Bandilang Pula

Pagsalakay Binigo!

Pebrero 1971


Written by: Anoymous;
Published: Bandilang Pula, Ika-5 ng Pebrero 1971;
Source: Bandilang Pula, Ika-5 ng Pebrero 1971
Markup: Simoun Magsalin.


The walkout by the activists during the “dialogue” of ABS-CBN between the generals and the students put the whole charade in its proper place. In essence, the position they took was, “What is the point of a dialogue? Can it clarify something that is not already alarmingly clear — brute militarism — or is the purpose of this dialogue to make things less clear.”

Yet there remain a few whose mission is to obfuscate, These gentlemen will quibble about the barricades but will feign blindness when faced with a senseless assault on a coed dorm. They will deliver elocutory pieces condemning the defense of a university but will promtply dismiss the daily murders in Central Luzon, the Jabidahs, the use of Special Forces in elections, and the slow, cruel bloodletting of our economy by an oil cartel. A historian well put it that for good or ill, the government sets the best example for the people to follow, and the government’s example to the people is naked force.
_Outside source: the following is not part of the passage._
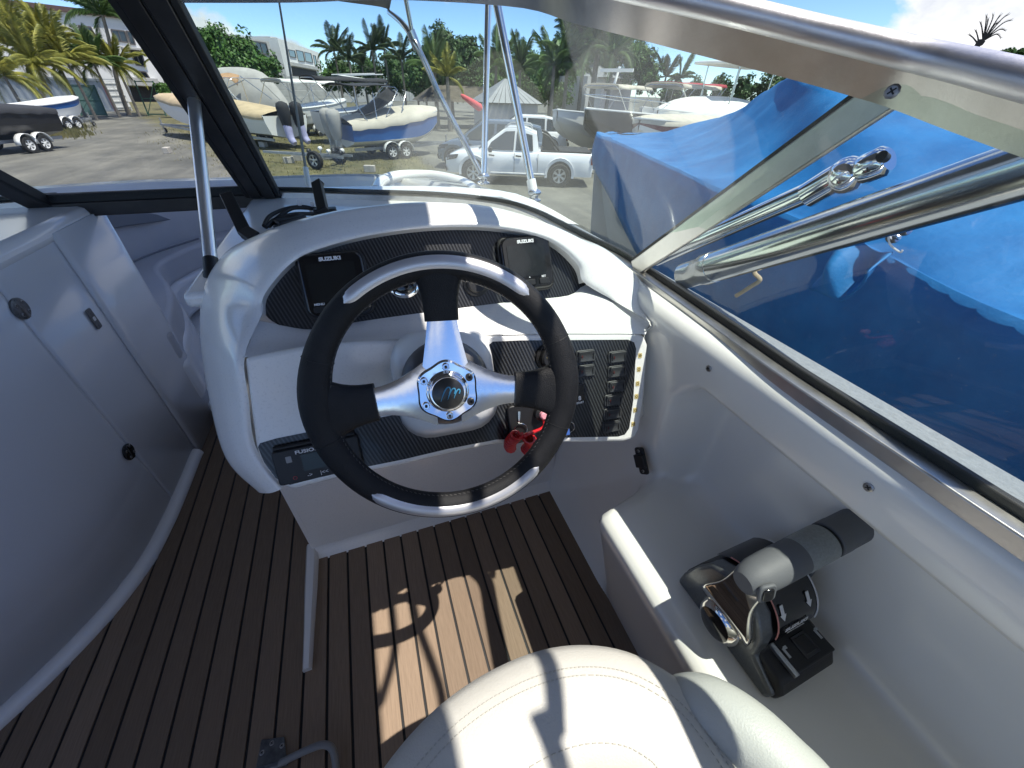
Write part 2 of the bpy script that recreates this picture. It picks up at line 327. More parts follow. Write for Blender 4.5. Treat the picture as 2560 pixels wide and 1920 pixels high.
# bow cockpit liner: coaming wall down to the bow floor
bi = [q for q in inner if q.y >= 1.75]; bring = bi + [mir(q) for q in bi[-2::-1]]
MB().grid([[q + V((0, 0, .0)) for q in bring], [q + V((0, 0, -.03)) + (V((CXB, 2.2, q.z))-q).normalized()*.02 for q in bring], [V((q.x*.97+CXB*.03, q.y-.04, .42)) for q in bring], [V((q.x*.9+CXB*.1, q.y-.12, .08)) for q in bring]]).obj('bow_liner', WHITE2, boat, smooth=50)
MB().box((CXB, 2.65, .05), (1.9, 2.0, .04)).obj('bow_floor', WHITE2, boat, bevel=.01)
# bulkhead tops either side of the walk-through (dash decks)
dk = [V((-.344, .84, .880)), V((.48, .84, .880)), V((.53, .75, .880))] + [V((q.x-.006, q.y-.006, .880)) for q in sillc if q.y > .72][::-1] + [V((-.344, 1.67, .880))]
MB().prism(dk, (0, 0, -1), .03).obj('dash_deck', WHITE, boat, bevel=.012)
MB().prism([V((-1.75, .75, .882)), V((-1.2, .8, .882)), V((-.86, 1.0, .882)), V((-.80, 1.2, .882)), V((-.79, 1.70, .882)), V((-1.75, 1.62, .882))], (0, 0, -1), .05).obj('port_dash_deck', WHITE2, boat, bevel=.02)
MB().tube(cr([P(x, y, z=z) for x, y, z in ((940, 480, .80), (955, 455, .80), (1000, 440, .79), (1080, 440, .79), (1150, 455, .80), (1190, 478, .81))], 6), .03, 10).obj('bow_coaming', WHITE2, boat, smooth=60)
# raised cowl under the front glass outside (foredeck crown seen through the pane)
MB().grid(surf([[P(x, y, z=.84) for x, y in r] for r in (((700, 480), (900, 482), (1100, 488), (1260, 505), (1400, 560)), ((700, 474), (900, 472), (1100, 474), (1270, 490), (1440, 560)), ((720, 470), (900, 466), (1100, 466), (1290, 484), (1470, 575)))], 4, 3)).obj('foredeck', WHITE2, boat, smooth=60)
# ---- starboard cockpit liner with throttle recess
pa = [(.486, -.01), (.472, .03), (.40, .30), (.362, .44), (.352, .478), (.357, .496), (.385, .503), (.46, .501), (.545, .503), (.580, .516), (.602, .55), (.632, .65), (.645, .725), (.636, .757), (.560, .768), (.536, .772), (.531, .782), (.531, .812), (.529, .834), (.534, .852), (.552, .863), (.575, .865)]
zb = [-.01, .03, .2, .3, .36, .4, .44, .48, .52, .56, .6, .64, .665, .68, .70, .718, .738, .795, .832, .852, .863, .865]
pb = [(.488+.046*min(1, z/.82)-(.014 if .03 > z else 0), z) for z in zb]; pb[-5:] = pa[-5:]
def toward(a):
    k = 1-.07*max(0, min(1, (a[1]-.5)/.2)); return (a[0]*k, 1.2-(1.2-a[1])*k)
pa = [toward(a) for a in pa]; pb = [toward(a) if a[1] > .5 else a for a in pb]
rows = []
for y in (-1.2, -.9, -.6, -.3, 0, .1, .2, .27, .32, .35, .366, .378, .39, .40, .41, .42, .432, .445, .47, .52, .6, .7, .82, .86):
    t = max(0, min(1, (y-.368)/.075)); t = t*t*(3-2*t)
    s = 1.0
    rows.append([V((a[0]+(b[0]-a[0])*t + max(0, y-.5)*.10*min(1, a[1]/.8), y, a[1]+(b[1]-a[1])*t)) for a, b in zip(pa, pb)])
liner = MB().grid(rows).obj('cockpit_liner', CREAM, boat, smooth=180)
MB().grid([[mir(q) for q in r] for r in [[V((a[0], y, a[1])) for a in pb] for y in (-1.75, -1.0, 0, .5)]]).obj('port_liner', CREAM, boat, smooth=180)
MB().prism([V((x, -1.72, z)) for x, z in ((-1.75, -.1), (.55, -.1), (.55, .82), (-1.75, .82))], (0, -1, 0), .4).obj('transom', WHITE2, boat, bevel=.05)
SCREW = mat('screw steel', (.35, .34, .33), .35, 1)
def screw(q, n, r=.005, parent=None, m=None):
    f = fr(q, V(n).orthogonal(), n); mb = MB().lathe([(r, 0), (r, .0012), (r*.7, .002)], (0, 0, 0), (0, 0, 1), 10)
    o = xf(mb, f).obj('screw', m or SCREW, parent, smooth=40)
    xf(MB().box((0, 0, .0021), (r*1.1, r*.22, .0006)).box((0, 0, .0021), (r*.22, r*1.1, .0006)), f).obj('screw_slot', BLACK, parent)
    return o
for x, y in ((1772, 921), (2172, 1218)):
    screw(P(x, y, X=.4925), (-1, 0, .1), .0055, boat)
# ---- console: planes of the instrument panel and of the lower fascia
G0 = V((.283, .683, .932)); NP = V((0, -.866, .5)); PI_ = (G0, NP)
F0 = V((.16, .545, .865)); NF = V((-.03, -.9, .43)).normalized(); PHI = (F0, NF)
Bp = [P(645, 1222, X=-.25), P(565, 1140, X=-.288), P(520, 980, X=-.312), P(500, 830, X=-.326), P(510, 720, X=-.312), P(560, 640, Y=.87), P(660, 580, Y=.83), P(800, 535, Y=.80), P(950, 512, Y=.79), P(1100, 506, Y=.78), P(1250, 522, Y=.76), P(1400, 572, Y=.72), P(1510, 632, Y=.68), P(1588, 705, Y=.63), P(1628, 765, Y=.585), P(1652, 806, Y=.55)]
PIo = (G0+NP*.022, NP); PHo = (F0-NF*.004, NF)
Dp = [P(712, 1214, pl=PHo), P(641, 1120, pl=PHo), P(622, 1000, pl=PHo), P(612, 890, pl=PHo), P(655, 785, pl=PIo), P(662, 735, pl=PIo), P(735, 652, pl=PIo), P(830, 612, pl=PIo), P(950, 584, pl=PIo), P(1100, 568, pl=PIo), P(1250, 572, pl=PIo), P(1372, 602, pl=PIo), P(1442, 660, pl=PIo), P(1460, 706, pl=PIo), P(1535, 752, z=.868), P(1622, 806, z=.852)]
Ap = [V((-.19, .68, .62)), V((-.25, .74, .63)), V((-.305, .84, .67)), V((-.33, .95, .74)), V((-.325, 1.0, .80))] + [V((q.x, q.y+.12, .853)) for q in Bp[5:12]] + [V((.50, .78, .882)), V((.525, .68, .884)), V((.52, .60, .884)), V((.516, .54, .884))]
A2 = [a.lerp(b, .6) + V((0, .0, .02 if i > 4 else 0)) + (V((-.008, 0, 0)) if 2 < i < 5 else V((0, 0, 0)) if i < 5 else V((0, .02, 0))) for i, (a, b) in enumerate(zip(Ap, Bp))]
BU = [1.7, 1.7, 1.8, 2.0, 2.0, 1.7, 1.4, 1.2] + [1]*5 + [.8, .45, .1]
Cp = [b.lerp(d, .5) + (NP if i > 3 else NF)*.013*BU[i] for i, (b, d) in enumerate(zip(Bp, Dp))]
C2 = [b.lerp(d, .88) + (NP if i > 3 else NF)*.009*BU[i] for i, (b, d) in enumerate(zip(Bp, Dp))]
console = MB().grid(surf([Ap, A2, Bp, Cp, C2, Dp], 6, 5))
De = [q - NP*.03 for q in Dp[4:14]]
console.grid([cr(Dp[4:14], 6), cr(De, 6)])
# ledge between the instrument panel and the lower fascia
L0 = [P(x, y, pl=PI_) for x, y in ((640, 800), (700, 812), (785, 823), (900, 803), (1080, 778), (1290, 752), (1420, 738), (1462, 712))] + [Dp[14]+V((.01, .008, -.002)), Dp[15]+V((.01, .008, -.002))]
L1 = [P(x, y, pl=PHI) for x, y in ((606, 895), (660, 884), (760, 866), (900, 852), (1060, 846), (1240, 838), (1400, 834), (1490, 834), (1560, 834), (1614, 836))]
Lm = [a.lerp(b, .5) + V((0, 0, -.004)) for a, b in zip(L0, L1)]
console.grid(surf([L0, Lm, L1], 4, 4))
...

Viewed in this context, the incidents of student-police confrontattion are inevitable.

A daily columnist also made note of the concern that the government places on a few barricades. He contrasts this with the nonchalance it manifests towards the use of Special Forces and the existence of the oil conspiracies. If we were to believe the government, the private armies don’t even exist. And still, there those who are so cavalier about blaming the victims and ignoring the criminals. These few claim to speak for the side of the majority. But if the majority is silent, what mystical connections allow them to divine its wishes? Or do they only speak for themselves?

In any event, the support of the community for the activists is so overwhelming that it speaks for itself. That is why the armed forces cannot just enter the university, particularly the residential areas. That is how thousands of students on campus are fed, assisted and how they continue to survive. That is why people volunteered overtime to come out with Radio Free Diliman and with this paper while the Punos and the Alilings have to type and deliver their own press releases.

Prof. Campos, Ben Carreon proposes, is the representative of the school of thought that protests against the barricades. Indeed, Puno and Aliling are in illustrious company. But if they want the barricades down, they should first struggle against a dominant economic minority that uses force to suppress and oppress the people, in short, against fascism and imperialism. Yet, asking them to comprehend this simple fact would be outrageously unfair, for no man should be required to understand something far above his capacity to do so.

Ultimately, the question of who is to blame may be directed at Marcos and company, However, a man is supposed to be entitled against self-incrimination. But then again, Marcos is not a man, he is a puppet.